No one bakes pie like Disney (although that pie shop down the street hired one of your old bakers and now has its own line out the door) they could make more pie and have 10 people buying slides instead of 6. Then those 10 people will tell their friends how amazing Disney’s pie is and next day there will be 12 people in queue. Disney still makes money on every slice, they can even up-charge for caramel sauce, as long as they continue to add complimentary whip cream when asked by loyal customers.
This is Walt Disney World (and Disneyland) today. They’ve increased prices and actually reduced capacity at their parks. The result is fewer customers forcing Disney to make money by finding incremental charges for VIP access. But the same strategy turns away loyalists, those guests Disney needs the most when the economy is weakest and the ones most likely to tell their friends to plan their own visit.
The good news is that Disney has finally opened the pocket books and is about to spend three years adding some capacity to its parks. They’re still way behind demand, but I hope they’ll see how more guests in line to buy pie is a good thing.
If you could wave your magic wand and add more capacity, in the form of new attractions and entertainment, to Walt Disney World or Disneyland, where would you put it?
It’s not about capacity anymore. The next downturn in the economy is going to prove that. And if the downturn is global? The parks bottom line will look like ESPN’s.
Please leave finance and economics to the experts. Disney is an investor owned corporation. Investors are looking to maximize return over the long-term. Period, end of story. Disney’s management is doing just that. Over the last 5 years, Disney stock has gone from about $41 per share to $110 per share. Over that same time period, the DJA average has gone from 13,000 to just under 21,000. So Disney is up 268% while the DJA is up 161% over the same time period. Seems like the mouse knows exactly what it’s doing and exactly who needs pie, who can afford pie, and how to keep the owner of the bakery happy. And no, I don’t work for Disney, but I do own stock in it for exactly the reasons stated above.
WDW needs a fifth theme park based on its villains with emphasis on the wildest, scariest rides and simulators.
Thanks for the insightful article! I thought your analogy was very apt. You’ve nailed what has been a big concern of mine about Disney. As one of the “loyals” you mentioned, I’m not impressed with Disney’s attempts to make more by attracting those who can afford premium prices for basic experiences. To really be successful they need to target the middle class as they once did.
As much as I’d love more attractions, what I’ve seen at Disneyland is a major need for restrooms. There has been a need to increase the women’s rooms for a long time, but even the men’s rooms are having lines out the door the last many times we’ve visited.

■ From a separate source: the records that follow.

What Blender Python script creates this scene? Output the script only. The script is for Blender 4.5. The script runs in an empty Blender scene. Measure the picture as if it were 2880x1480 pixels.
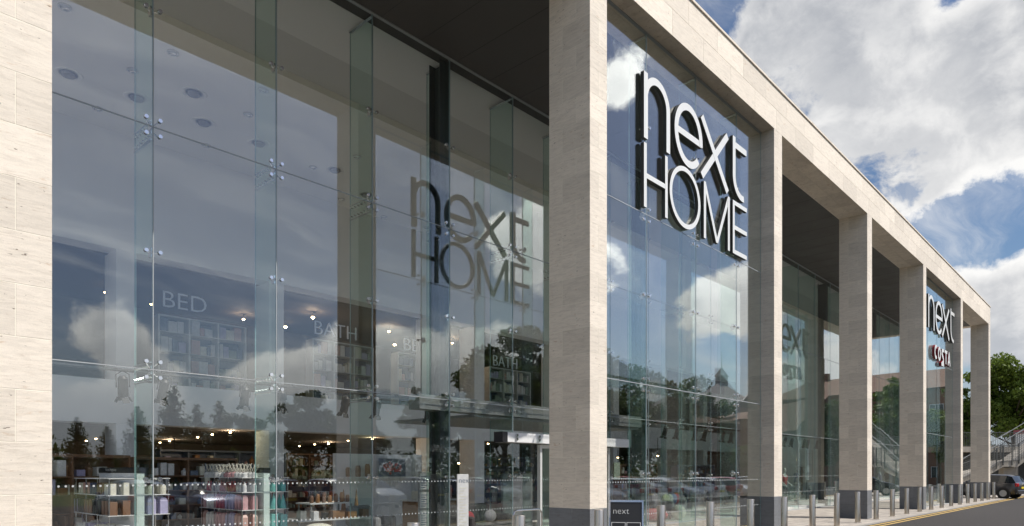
import bpy, bmesh, math, random
from mathutils import Vector, Matrix
import numpy as np
R = math.radians
S = bpy.context.scene
COL = S.collection
# ------------------------------------------------------------------ camera
TH = R(42.78); CT, ST = math.cos(TH), math.sin(TH); F = 1940.0; EYE = 1.65; HOR = 1326.0
cam = bpy.data.cameras.new('camera'); co = bpy.data.objects.new('camera', cam); COL.objects.link(co)
co.location = (0, 0, EYE); co.rotation_euler = (R(90), 0, TH - R(90))
cam.sensor_width = 36; cam.lens = 36 * F / 2880; cam.shift_y = (HOR - 740) / 2880
cam.clip_end = 3000; cam.clip_start = 0.05
S.camera = co
def pxY(px, Y):                       # world X of picture column px on the plane Y
    k = (px - 1440) / F
    return Y * (CT + k * ST) / (ST - k * CT)
def zat(px, py, Y):                   # height of a picture point on the plane Y
    X = pxY(px, Y); return EYE + (HOR - py) * (X * CT + Y * ST) / F
def gpt(px, t):                       # plan point at picture column px, distance t
    r = (px - 1440) / F * t
    return (t * CT + r * ST, t * ST - r * CT)
def ref(px, t, Yg):                   # plan point whose mirror image in the glass plane Yg shows at px
    x, y = gpt(px, t); return (x, 2 * Yg - y)
# ------------------------------------------------------------------ sun and sky
SUN_EL = R(50); SUN_AZ = Vector((0.47, -0.88, 0)).normalized()
sd = Vector((SUN_AZ.x * math.cos(SUN_EL), SUN_AZ.y * math.cos(SUN_EL), math.sin(SUN_EL)))
sl = bpy.data.lights.new('sun', 'SUN'); sl.energy = 3.3; sl.angle = R(0.55); sl.color = (1, 0.94, 0.85)
so = bpy.data.objects.new('sun', sl); COL.objects.link(so); so.rotation_euler = sd.to_track_quat('Z', 'Y').to_euler()
W = bpy.data.worlds.new('World'); S.world = W; W.use_nodes = True
WN = W.node_tree; WN.nodes.clear()
class G:                              # tiny node-expression helper
    def __init__(s, nt): s.nt = nt
    def n(s, t, **k):
        o = s.nt.nodes.new(t)
        for a, b in k.items(): setattr(o, a, b)
        return o
    def set(s, sock, v):
        if hasattr(v, 'is_linked') or isinstance(v, bpy.types.NodeSocket): s.nt.links.new(v, sock)
        else: sock.default_value = v
    def m(s, op, a, b=None, c=None, clamp=False):
        o = s.n('ShaderNodeMath', operation=op); o.use_clamp = clamp
        s.set(o.inputs[0], a)
        if b is not None: s.set(o.inputs[1], b)
        if c is not None: s.set(o.inputs[2], c)
        return o.outputs[0]
    def v(s, op, a, b=None):
        o = s.n('ShaderNodeVectorMath', operation=op); s.set(o.inputs[0], a)
        if b is not None:
            if op == 'SCALE': s.set(o.inputs[3], b)
            else: s.set(o.inputs[1], b)
        return o.outputs['Value'] if op in ('DOT_PRODUCT', 'LENGTH') else o.outputs[0]
    def noise(s, vec, scale, det=5, rough=.55, dist=0):
        o = s.n('ShaderNodeTexNoise'); s.set(o.inputs['Vector'], vec)
        o.inputs['Scale'].default_value = scale; o.inputs['Detail'].default_value = det
        o.inputs['Roughness'].default_value = rough; o.inputs['Distortion'].default_value = dist
        return o.outputs['Fac']
    def rng(s, x, a, b, c=0., d=1., smooth=True):
        o = s.n('ShaderNodeMapRange'); o.interpolation_type = 'SMOOTHSTEP' if smooth else 'LINEAR'
        s.set(o.inputs[0], x)
        for i, q in enumerate((a, b, c, d)): s.set(o.inputs[i + 1], q)
        return o.outputs[0]
    def mix(s, f, a, b):
        o = s.n('ShaderNodeMix', data_type='RGBA'); s.set(o.inputs[0], f); s.set(o.inputs[6], a); s.set(o.inputs[7], b)
        return o.outputs[2]
g = G(WN)
sky = g.n('ShaderNodeTexSky', sky_type='NISHITA'); sky.sun_disc = False
sky.sun_elevation = SUN_EL; sky.sun_rotation = math.atan2(SUN_AZ.x, SUN_AZ.y)
sky.air_density = 1.1; sky.dust_density = 0.2; sky.ozone_density = 1.4
tc = g.n('ShaderNodeTexCoord'); D = g.v('NORMALIZE', tc.outputs['Generated'])
sp = g.n('ShaderNodeSeparateXYZ'); g.set(sp.inputs[0], D)
zc = g.m('ADD', g.m('MAXIMUM', sp.outputs[2], 0.0), 0.16)
cb = g.n('ShaderNodeCombineXYZ')
g.set(cb.inputs[0], g.m('DIVIDE', sp.outputs[0], zc)); g.set(cb.inputs[1], g.m('DIVIDE', sp.outputs[1], zc)); g.set(cb.inputs[2], g.m('MULTIPLY', sp.outputs[2], 1.5))
P = cb.outputs[0]
def dvec(px, py, mirror=False):
    k = (px - 1440) / F; x, y = CT + k * ST, ST - k * CT
    return Vector((x, -y if mirror else y, (HOR - py) / F)).normalized()
# cloud masses of the day: (direction, angular radius in deg, weight)
B = []
def blob(px, py, rad, w, mir=False): B.append((dvec(px, py, mir), rad, w * (1.5 if mir else 1)))
for a in [(2160, 60, 5, .8), (2330, 130, 7, 1), (2560, 230, 6, 1), (2750, 300, 6, 1), (2480, 420, 5, .9), (2360, 330, 5, .8), (2880, 260, 5, .9), (2660, 420, 3, .5), (2590, 555, 2.0, .6), (2530, 590, 1.8, .55), (2275, 160, 3, 1.2), (2200, 210, 2.6, .9), (2285, 270, 3, 1.2), (2350, 370, 2.8, 1.0), (2430, 470, 2.8, 1.2), (2560, 350, 3, .5), (2640, 480, 2, .5),
          (2760, 470, 2.2, .4), (2870, 700, 3.2, .8), (2790, 760, 2.6, .7), (2850, 840, 3, .8), (2720, 960, 3, .7), (2200, 190, 4, .8), (2400, -60, 5, .5), (2230, 260, 3, .8), (2470, 470, 2.4, .8), (2380, 420, 3, .6), (2700, 340, 5, .6),
          (1985, 20, 3.2, -1.2), (2640, 60, 3.2, -1.2), (2760, 60, 3, -1.2), (2680, 130, 2.2, -1.1), (2830, 60, 2, .9), (2720, 110, 1.6, .8), (2700, 540, 2.2, -.3), (2545, 465, 1.3, -.8), (2620, 480, 2, -.9), (2680, 430, 1.6, -.6), (2560, 660, 2.4, -.9), (2870, 540, 3.6, -1.2), (2730, 640, 3.4, -1.2), (2840, 610, 3, -1.0), (2000, 40, 3, -.8)]: blob(*a)
for a in [(1750, 190, 2.6, .6), (1880, 175, 3, .8), (1850, 40, 3, -.8), (1960, 260, 3, -.7), (2080, 370, 3, .55), (1740, 350, 2.6, .7), (1735, 740, 2.4, .8), (1900, 880, 2.8, .6), (2020, 850, 2.8, .6), (2110, 810, 2.8, .55), (1960, 930, 4, -.2),
          (1800, 300, 3.5, -.6), (1950, 480, 5, -.9), (1800, 560, 5, -.9), (2050, 620, 4, -.7), (1790, 900, 2.5, -.3), (1860, 730, 2, -.4),
          (1480, 700, 3, .9), (1400, 720, 2.2, .6), (1320, 980, 3.2, 1), (1200, 960, 3.4, 1), (1070, 970, 3.2, .9), (970, 980, 2.8, .8), (830, 1000, 3.4, .9), (700, 960, 3.5, .7), (330, 870, 3, .9), (240, 900, 2.5, .7), (420, 930, 3, .7), (250, 1110, 4, .8), (430, 700, 2.5, .3),
          (850, 350, 13, -1.2), (400, 300, 12, -.6), (600, 820, 4, -.6), (900, 830, 4, -.8), (1200, 780, 5, -.8), (1000, 600, 8, -.4), (500, 500, 9, -.35), (200, 780, 5, -.8), (200, 990, 2, -.5)]: blob(*a, mir=True)
bias = None
for d, rad, w in B:
    dp = g.v('DOT_PRODUCT', D, tuple(d))
    e = g.rng(dp, math.cos(R(rad * 1.7)), math.cos(R(rad * .1)), 0., w)
    bias = e if bias is None else g.m('ADD', bias, e)
bias = g.m('MAXIMUM', g.m('MINIMUM', bias, 1.6), -1.1)
def ctex(vec, scale, seed):
    o = g.n('ShaderNodeTexNoise'); g.set(o.inputs['Vector'], g.v('ADD', vec, (seed, seed * 1.7, seed * .3))); o.inputs['Scale'].default_value = scale; o.inputs['Detail'].default_value = 3; return o.outputs['Color']
DW = g.v('ADD', D, g.v('SCALE', g.v('SUBTRACT', ctex(D, 9., 3.1), (.5, .5, .5)), .045))
DW = g.v('MULTIPLY', DW, (1., 1., 1.35))
fb = g.noise(DW, 5.2, 14, .62)
dens = g.m('ADD', g.m('MULTIPLY', g.m('SUBTRACT', fb, .5), 3.4), g.m('MULTIPLY', bias, .5))
alpha = g.rng(dens, .05, .40)
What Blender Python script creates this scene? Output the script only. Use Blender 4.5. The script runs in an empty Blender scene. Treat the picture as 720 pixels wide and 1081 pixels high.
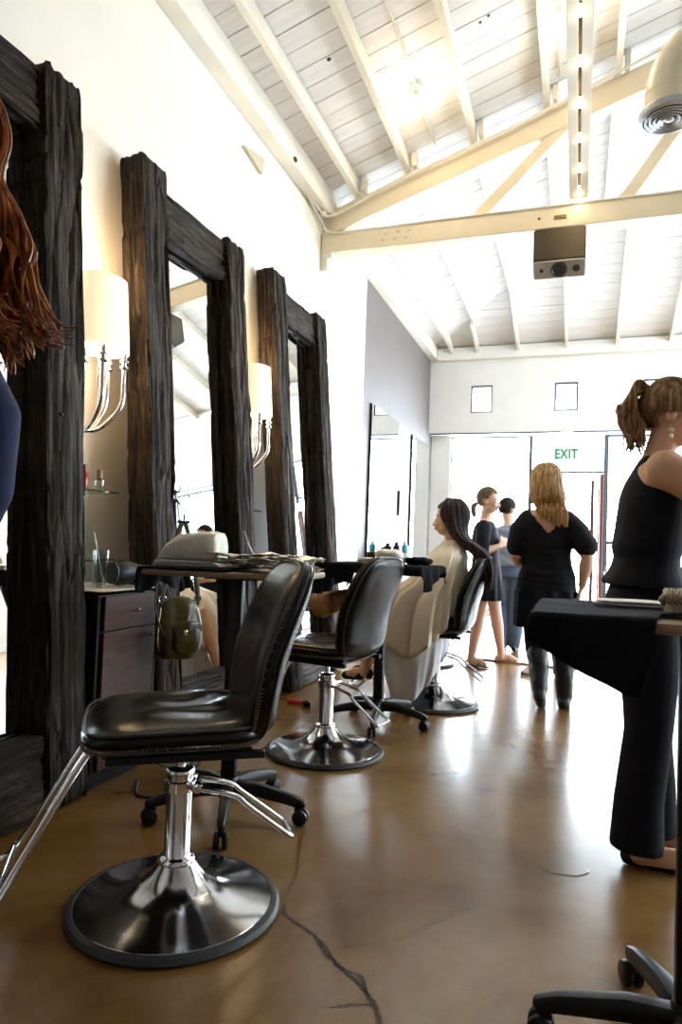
import bpy, bmesh, math, random
from mathutils import Vector, Matrix, Euler, noise, Quaternion
random.seed(7)
PI = math.pi
V = Vector
C = bpy.context.scene.collection
sc = bpy.context.scene

# ------------------------------------------------------------------ materials
def nmat(name):
    m = bpy.data.materials.new(name); m.use_nodes = True
    nt = m.node_tree
    return m, nt, nt.nodes['Principled BSDF']

def setp(b, col=None, rough=None, metal=None, spec=None, coat=None, sheen=None, emit=None, es=None, sss=None, trans=None, ior=None, crough=None):
    if col is not None: b.inputs['Base Color'].default_value = (*col, 1)
    if rough is not None: b.inputs['Roughness'].default_value = rough
    if metal is not None: b.inputs['Metallic'].default_value = metal
    if spec is not None: b.inputs['Specular IOR Level'].default_value = spec
    if coat is not None: b.inputs['Coat Weight'].default_value = coat
    if crough is not None: b.inputs['Coat Roughness'].default_value = crough
    if sheen is not None: b.inputs['Sheen Weight'].default_value = sheen
    if emit is not None: b.inputs['Emission Color'].default_value = (*emit, 1)
    if es is not None: b.inputs['Emission Strength'].default_value = es
    if sss is not None: b.inputs['Subsurface Weight'].default_value = sss
    if trans is not None: b.inputs['Transmission Weight'].default_value = trans
    if ior is not None: b.inputs['IOR'].default_value = ior

def coords(nt, scale=(1, 1, 1), kind='Object'):
    tc = nt.nodes.new('ShaderNodeTexCoord'); mp = nt.nodes.new('ShaderNodeMapping')
    mp.inputs['Scale'].default_value = scale
    nt.links.new(tc.outputs[kind], mp.inputs['Vector'])
    return mp.outputs['Vector']

def noise_node(nt, vec, scale, detail=4, rough=.55, dist=0):
    n = nt.nodes.new('ShaderNodeTexNoise'); n.inputs['Scale'].default_value = scale
    n.inputs['Detail'].default_value = detail; n.inputs['Roughness'].default_value = rough
    n.inputs['Distortion'].default_value = dist
    nt.links.new(vec, n.inputs['Vector']); return n.outputs['Fac']

def ramp(nt, fac, stops):
    r = nt.nodes.new('ShaderNodeValToRGB'); e = r.color_ramp.elements
    while len(e) < len(stops): e.new(.5)
    for i, (p, c) in enumerate(stops):
        e[i].position = p; e[i].color = (*c, 1)
    nt.links.new(fac, r.inputs['Fac']); return r.outputs['Color']

def bump(nt, b, h, strength=.3, dist=.01):
    bn = nt.nodes.new('ShaderNodeBump'); bn.inputs['Strength'].default_value = strength
    bn.inputs['Distance'].default_value = dist
    nt.links.new(h, bn.inputs['Height']); nt.links.new(bn.outputs['Normal'], b.inputs['Normal'])

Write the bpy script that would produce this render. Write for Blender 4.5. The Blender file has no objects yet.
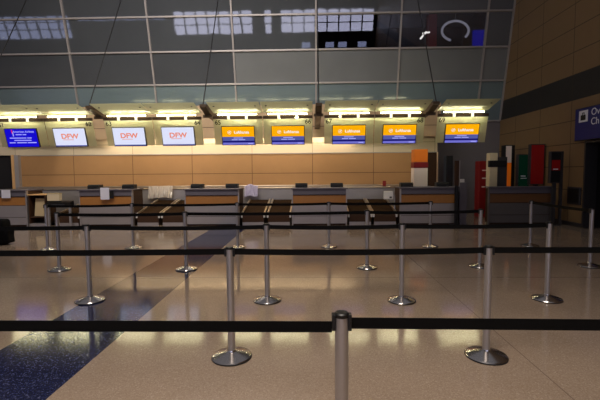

Many families are struggling financially….that is a given….but even while struggling they want to have a vacation…they want their kids to be able to have someting to remember. We are now seniors and with just two of us even on a limited income, we can afford to go more often. When we were a family of 5 it was usually 5-10 years in between visits. The increased prices meant we went less often and spent less. Yes, there are those who can afford luxury…but that is not the majority of America and between plane flights, hotel room, park tickets and dining plan, not to mention some souveneirs, many families just cannot afford to go. And yes, I own Disney stock, too. But my children and grandchildren right now cannot afford to go…and we cannot afford to pay for all of them either.
Lots of good points, however as Mark commented, I too am a Disney shareholder. While I’m a DVC owner with multiple contracts, a D23 member and overall Disney buff that understands concerns about pricing and capacity, few publicly held corporations can rival Disney’s performance the last five years. Shareholders are happy, thus senior management is happy which means Disney doesn’t necessarily see things as broken as a lot of Disney fan comments indicate that they are.
Keep in mind that by adding new high draw attractions which increase capacity, all that will happen is larger crowds as many people will be drawn that haven’t been attending (eg. Pandora). Everyone will then continue to make the same comment that crowds are big and more capacity is needed. It is a continuous cycle.
I think the key now that we have all been waiting for is the future of Epcot…mainly Future World that is in dire need of removing unused structures (Innoventions) and attractions that guests are no longer interested in (Energy & Imagination) and building something new. Epcot has huge capacity capabilities compared to other parks and while it may never align with Walt’s intentions, it is now where Imagineering needs to place their park reinvestment focus.